Esa es una frase bastante grafica de desintoxicación y rehabilitaciones. La mala vida es una dieta milagrosa aunque en muchos casos termina pasando facturas; mientras tanto te permite dinamitar relojes y calendarios para volcarte en una espiral de creación que cuesta controlar. Pero llevaste la pregunta a otro ángulo que es muy interesante: la responsabilidad que los artistas vamos a sufrir un poco: estar siempre inspirado. El juego del “duende”, en términos lorquianos. Espero las giras con mucha ansiedad, es verdad que la necesidad de cantar inspirado (y tener buenas sensaciones en el escenario) es una obsesión ansiosa.

Uno podría pensar que para un artista con tu trayectoria es justamente el escenario el lugar de las mayores seguridades, y que fuera de él la sensación de vulnerabilidad aumenta exponencialmente.

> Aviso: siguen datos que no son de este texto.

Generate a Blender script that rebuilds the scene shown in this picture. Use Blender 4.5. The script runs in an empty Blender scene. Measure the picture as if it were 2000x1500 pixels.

La proximidad del escenario es una situación de ansiedad e inseguridades varias. Antes de una gira -o un concierto grande- soy vulnerable e inseguro, incluso pienso en renunciar a todo. En la calle soy un transeúnte, tengo una vida bastante corriente; en el circuito por donde me muevo me tratan con perfecta normalidad y lo mas extraño que me puede pasar es que alguien me pida una foto. El pueblo es agradecido conmigo, y muy amable. Compro la comida, camino por el barrio, voy al club a hacer gimnasia. En España también. Soy un ciudadano normal del barrio donde vivo. Me reconocen en la plaza de toros, como valiente defensor de la libertad, y yo me dejo tratar bien. Fuera del escenario me siento bien y en el escenario también, pero el problema es antes de subir (al escenario); dos meses antes, dos semanas antes … Quiero suponer que es una reacción normal y que a otros artistas le pasa. Son cuestiones mencionadas también por Atahualpa Yupanqui en El Destino del Canto, y confesiones de Paco de Lucía que siempre sufrió frente a la necesidad ética de ofrecer puros conciertos inspirados. Aún siendo el mejor guitarrista del mundo.